The leader of the Holnist army, and the movie’s chief villain, other than despair, is a former copy machine salesman turned general named Bethlehem. Now, the Postman is based on a book I haven’t read, so I can’t tell you if there’s any significance to that other than it enables aspiring political cartoonists in the movie to circulate fliers with the phrase “O Little Mind of Bethlehem” on them. Having taken a turn at writing a novel (I’m about two thirds of the way through it, and haven’t had the time to work on it for ten years) I wouldn’t doubt that the author named the character to get one good joke out of it, because I’ve done it myself.

Bethlehem is insane, but the nature of his mental disorder isn’t explored to any great degree. Narcissism and megalomania are two of his defining traits, to be sure, but he’s not the cardboard villain that you might expect from a movie featuring a heroic mailman fighting a white supremacist. At one point the general is shown painting a self portrait using a hand mirror, and he angrily demands that his subject stop moving. It’s a throwaway scene, shown through a door that’s literally closing on the camera. But it gives insight into the kind of man Bethlehem is, and lends some depth beyond the “racist = bad” motif that a shorter movie would have settled for. As a result, the character feels human. A vile, brutally despicable human, but still human with motivations that the audience can understand, if not agree with. I don’t say he’s the gold standard for villain writing, but I do say that he is proof that it’s possible to make a villain three-dimensional without making him sympathetic in any conceivable way. As a viewer, I don’t need to believe what he believes; I just need to believe that he believes it.

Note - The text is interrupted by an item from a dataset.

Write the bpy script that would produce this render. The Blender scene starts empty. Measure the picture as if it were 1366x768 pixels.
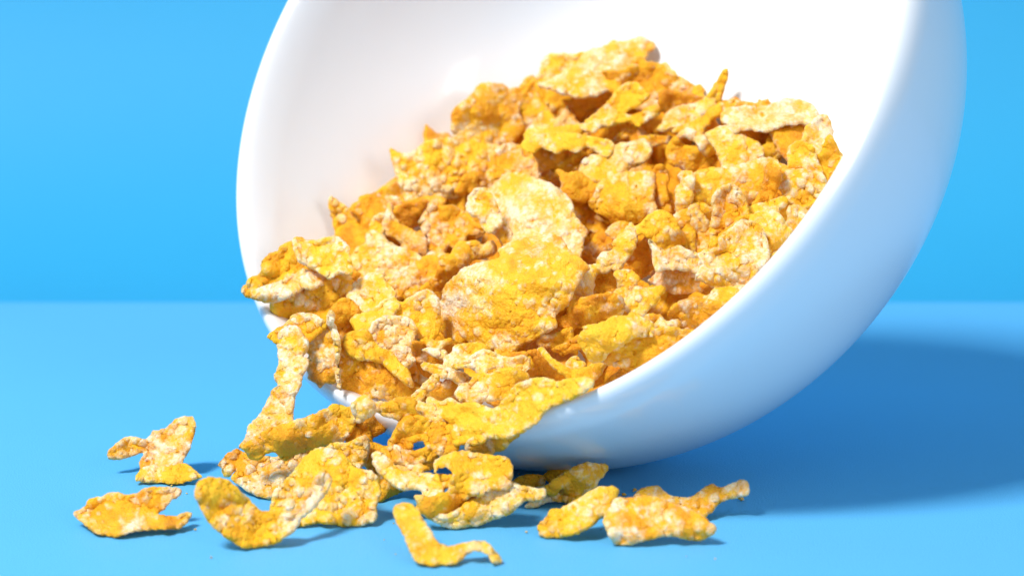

That’s a major theme of The Postman: Believing in something. Believing in something can cause a revolution, and the war between two revolutions is the main conflict of The Postman.

Boiled down, there are two types of revolutionaries: The Eager and the Reluctant. Eager Revolutionaries, like Bethlehem in this movie, like to talk about how revolutionary they are. They talk about the revolution they’re working for, and how amazing the world will be once their revolution starts turning. These are the kinds of revolutionaries that tend to kill a lot of people and get their pictures on Tee-shirts, because they’re really good at self promoting but not so good at building a world anyone wants to actually live in.

The Reluctant revolutionaries are the ones like The Postman in this movie. They’re not in it for fame, or to remake the world in their own image. They just do things that make sense to them. These kinds of revolutionaries tend to get beat up more, and they don’t to get their pictures on shirts, but their impact on the world is in general more profound and usually for the better.

Bethlehem wants the power that The Postman accumulates in this movie, and has been working for it since the war broke out. His problem, like many Eager Revolutionaries, is that he doesn’t know how to acquire that power except through fear. So he threatens everyone. He threatens to kill members of his army who disagree with him. He threatens to kill civilians who disobey him. This gives him a feeling of power, because people stand aside from him and do what he says, but that power is illusory. And this is thrown into sharp relief when The Postman starts delivering mail.

The Postman has more power over the people in the settlements than Bethlehem could ask for. In one visit, he burns off much of the fear that Bethlehem had instilled in the general populace. They’re still aware they can’t fight him and his army, but he’s no longer the invincible monster that must be placated with offerings. The scenes in which Bethlehem’s power crumbles even as he tightens his grasp on it are among the more satisfying scenes ever committed to film.

In the end, it’s a good story with good characters that concerns itself with that universal human need: Hope. I’ll never understand the antipathy toward it.